Computational Thinking in Early Childhood

The development of skills related to problem solving is closely linked to a type of thinking called computational thinking. Learn more in the following article.
Computational Thinking in Early Childhood

Last update: 29 April, 2021

The development of computational thinking in early childhood involves the creation of conducive learning environments and activities that allow children, in their early stages of development, to progress in computational skills.

What is computational thinking?

The term “computational thinking” was first used in 1996 by Seymour Papert. This term refers to a method or approach to formulating and solving problems by considering the integration of digital technologies with human ideas.

So, it’s thinking that involves a mental process capable of formulating problems that a computer can find solutions to.

Thus, the development of computational thinking allows people, through computing skills, to solve problems of different kinds. The skills we’re referring to take part in various types of thought, such as:

Computational Thinking in Early Childhood

  • Formulating problems that can be decomposed and solved with the use of computers.
  • Logical organization of data for analysis.
  • Using simulations and other data abstraction models to represent the data.
  • Automating solutions through algorithmic thinking, consisting of an ordered series of steps.
  • Analyzing the implementation and solution steps to improve effectiveness, efficiency, and resources.
  • Generalizing and transferring this problem-solving process to others and to other situations.

Computational thinking in children

It’s important to note that we shouldn’t directly relate early initiation in computational thinking skills to programming objectives.

Along those same lines, Jeannette Wing, former corporate vice president of Microsoft Research, who has greatly developed the idea of computational thinking, argues that this is a way of thinking that isn’t just for programmers. In fact, she goes on to say that these are useful skills for everyone, not just computer scientists.

So, teaching skills that are part of computational thinking helps children – from a young age – to better structure all the other knowledge of school subjects. At the same time, it encourages the practice of STEM skills and promotes innovation and creation.

And, since occupational thinking involves abstract and complex mental processes, it’s best if it’s encouraged from the earliest stages of child development.

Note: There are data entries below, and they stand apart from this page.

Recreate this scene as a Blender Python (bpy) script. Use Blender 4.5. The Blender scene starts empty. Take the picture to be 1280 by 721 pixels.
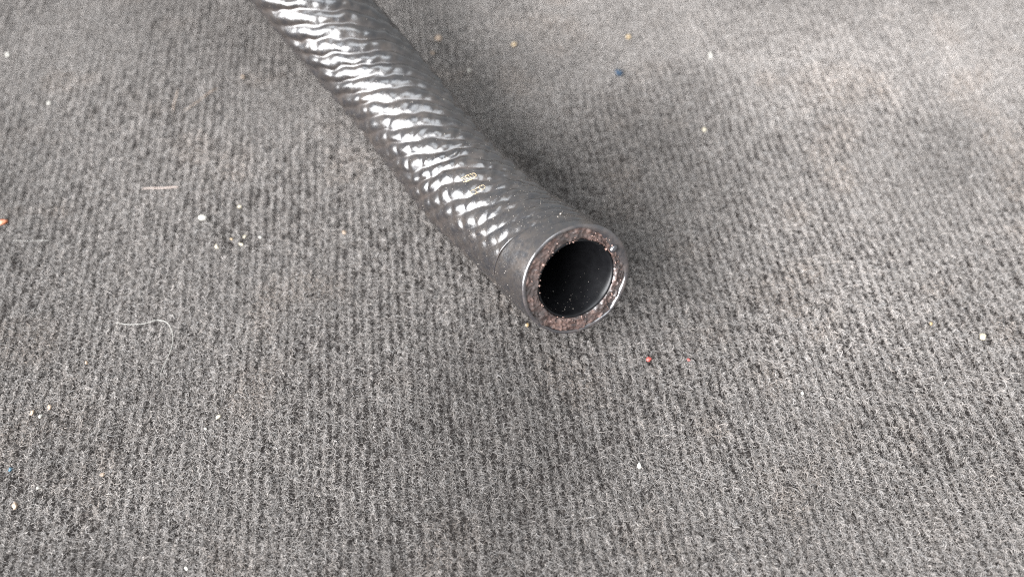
import bpy, math
import numpy as np
from mathutils import Vector

rng = np.random.default_rng(7)
sc = bpy.context.scene
MM = 0.001

# ------------------------------------------------------------------ camera
cam_d = bpy.data.cameras.new("camera")
cam = bpy.data.objects.new("camera", cam_d)
sc.collection.objects.link(cam)
cam.location = (0.0, -95.84 * MM, 166.0 * MM)
cam.rotation_euler = (math.radians(30.0), 0.0, 0.0)          # looks 60 degrees down
cam_d.sensor_width = 36.0
cam_d.lens = 27.06
cam_d.clip_start = 0.005
cam_d.clip_end = 50.0
cam_d.dof.use_dof = True
cam_d.dof.focus_distance = 0.172
cam_d.dof.aperture_fstop = 6.6
sc.camera = cam

# ------------------------------------------------------------------ world and light
world = bpy.data.worlds.new("World")
sc.world = world
world.use_nodes = True
bg = world.node_tree.nodes["Background"]
bg.inputs["Color"].default_value = (0.93, 0.97, 1.0, 1.0)
bg.inputs["Strength"].default_value = 1.5


def area(name, loc, target, sx, sy, power, col):
    ld = bpy.data.lights.new(name, 'AREA')
    ld.shape = 'RECTANGLE'
    ld.size, ld.size_y = sx, sy
    ld.energy = power
    ld.color = col
    o = bpy.data.objects.new(name, ld)
    sc.collection.objects.link(o)
    o.location = loc
    o.rotation_euler = (Vector(target) - Vector(loc)).to_track_quat('-Z', 'Y').to_euler()
    return o


# the bright doorway to the front left of the camera, low over the floor
area("doorway_light", (-1.55, -1.10, 1.05), (0, 0, 0.0), 2.3, 2.0, 640.0, (0.98, 0.985, 1.0))
# pale overcast light from above
area("overhead_light", (-0.20, 0.0, 2.4), (0, 0, 0.0), 1.5, 1.5, 95.0, (0.90, 0.95, 1.0))

sc.view_settings.view_transform = 'Standard'
sc.view_settings.look = 'None'
sc.view_settings.exposure = 0.0
sc.view_settings.gamma = 1.0
sc.view_settings.use_curve_mapping = False
sc.render.engine = 'CYCLES'
sc.cycles.use_denoising = False
sc.cycles.filter_width = 1.15
sc.cycles.max_bounces = 6
sc.cycles.diffuse_bounces = 3
sc.cycles.glossy_bounces = 4
sc.cycles.sample_clamp_indirect = 6.0
sc.cycles_curves.shape = 'RIBBONS'
sc.cycles_curves.subdivisions = 2


# ------------------------------------------------------------------ helpers
def hash2(ix, iy, seed):
    h = (ix.astype(np.int64) * 374761393 + iy.astype(np.int64) * 668265263 + seed * 1442695041) & 0xFFFFFFFF
    h = ((h ^ (h >> 13)) * 1274126177) & 0xFFFFFFFF
    h = (h ^ (h >> 16)) & 0xFFFFFF
    return h / float(0xFFFFFF)


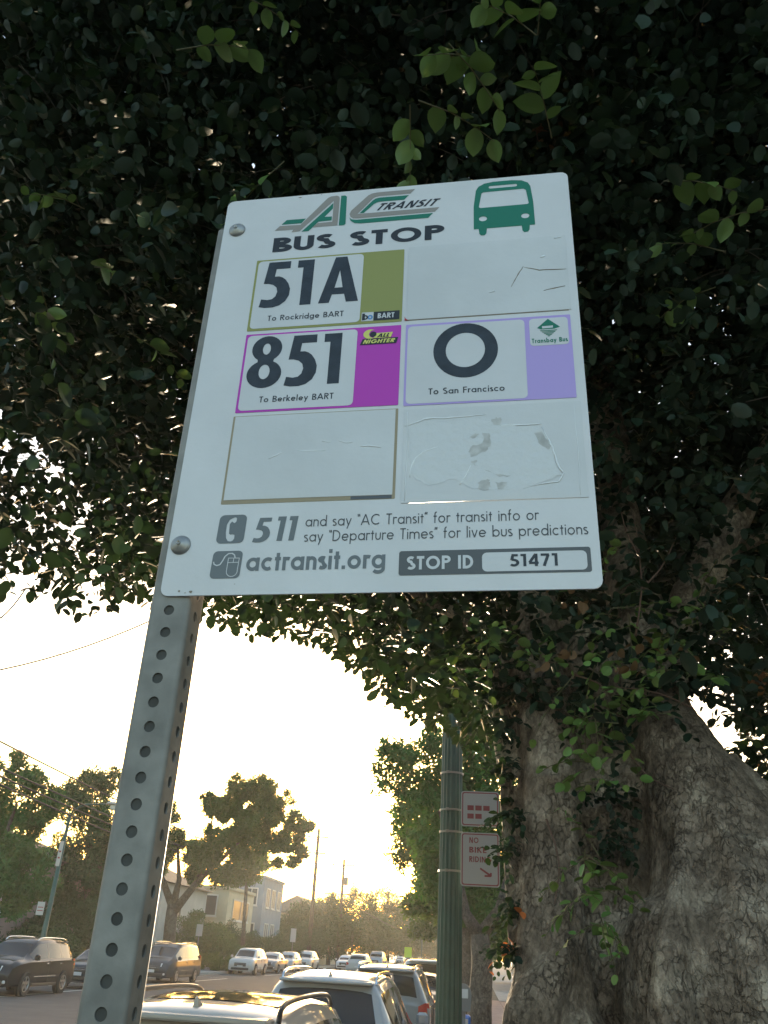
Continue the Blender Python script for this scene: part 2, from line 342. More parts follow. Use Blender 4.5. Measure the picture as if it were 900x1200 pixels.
# 851
s2 = sticker(5.4, 22.88, 24.72, 34.5, M_purple, label='magenta route sticker for the 851')
card(s2, 5.68, 23.15, 19.42, 34.25)
b = MB()
shape(b, [arc(8.3, 28.3, 2.15, 2.05, 63, -243, 26)[:] + arc(8.32, 32.1, 1.88, 1.93, 237, -57, 26)[:], ell(8.29, 32.05, .5, .85, 16), ell(8.3, 28.62, .68, 1.08, 18)], .0009)
shape(b, [mv(T5, 4.45, -12.35)], .0009); shape(b, [mv(T1, 4.42, -12.35)], .0009)
b.build('numeral', M_navy, s2)
print_text('lettering', 'To Berkeley BART', .0815, .2418, .0893, .0085, M_navy, s2, .0009, w=.15, gap=.13)
b = MB(); moon = arc(21.0, 33.35, .85, .72, 60, 300, 16) + arc(21.45, 33.35, .6, .6, 285, 75, 12); shape(b, [moon], .0009)
shape(b, [[(21.7, 33.45), (23.75, 33.5), (23.5, 32.72), (21.4, 32.72)]], .00085); b.build('logo_moon', M_yel, s2)
b = MB(); shape(b, [ell(21.35, 33.3, .42, .42, 14)], .00095); shape(b, [[(20.1, 32.66), (24.4, 32.66), (24.2, 31.78), (19.8, 31.78)]], .0009); b.build('logo_plate', M_black, s2)
print_text('lettering', 'ALL', .2185, .3279, .0140, .0056, M_black, s2, .0010, w=.24, gap=.12, slant=.4)
print_text('lettering', 'NIGHTER', .2015, .3194, .0375, .0058, M_yel, s2, .0010, w=.22, gap=.12, slant=.35)
# O
s3 = sticker(25.3, 22.68, 44.6, 34.45, M_violet, label='pale violet route sticker for the O line')
card(s3, 25.55, 22.92, 39.3, 34.12)
b = MB(); shape(b, [ell(32.4, 30.12, 3.76, 3.95, 44), ell(32.38, 30.15, 2.28, 2.5, 40)], .0009); b.build('numeral', M_navy, s3)
print_text('lettering', 'To San Francisco', .2815, .2405, .0862, .0085, M_navy, s3, .0009, w=.15, gap=.13)
b = MB(); shape(b, [rrect(39.85, 30.12, 44.27, 34.1, .45)], .0007); g = b.build('logo_plate', M_white, s3)
b = MB(); shape(b, [[(42.02, 33.95), (43.35, 32.68), (42.7, 32.45), (41.2, 32.44), (40.72, 32.68)], [(41.3, 32.92), (42.55, 32.95), (42.55, 32.62), (41.3, 32.58)]], .0009)
for q in range(5):
    y = 32.3 - q * .2; hw = (y - 31.3) * 1.0; shape(b, [[(42.03 - hw, y), (42.03 + hw, y), (42.03 + hw - .1, y - .12), (42.03 - hw + .1, y - .12)]][:1], .0009)
b.build('logo_diamond', M_green, s3)
print_text('lettering', 'Transbay Bus', .4005, .3050, .0405, .0066, M_green, s3, .0009, w=.19, gap=.14)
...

Just as it is in other areas such as dance, music, sports, or art.

Computational Thinking in Early Childhood

Importance of play in developing computational thinking in children

By now, you may be thinking that the development of computational thinking in children seems to involve a certain complexity. However, several studies show that, in a playful way, through games, it’s possible and accessible for children to progressively develop this type of thinking. That is, through fun, free, and voluntary activities that motivate their learning.

Thus, one way of approaching the teaching of programming skills to children is through the creation of robots. Robotics is a technology that allows the understanding of sequences of instructions that follow one after another. All this aims to achieve a final goal, which is typical of algorithmic and computational thinking.

Today, there are several computational platforms, such as Scratch, where children can create games and activities, and generate computational thinking.

Scratch is a visual programming language for children 6 years and older, developed by the “Lifelong Kindergarten group” at the MIT Media Lab (Massachusetts Institute of Technology). It’s free and valid for Windows, Mac, and Linux platforms.

Regarding the development of computational thinking in early childhood education

To conclude, it’s important to include content related to programming languages in the early school curriculum. Furthermore, it should adapt to the children’s learning and development level. As we’ve seen, learning this content is beneficial for children because it improves their attention span, concentration, autonomy, and creativity.

Therefore, integrating robotics in the early childhood education classroom is a good way for children to begin to become familiar with computational thinking. Considering the maturity and learning level of children of infant age, the training and intervention of the educator will likely be essential.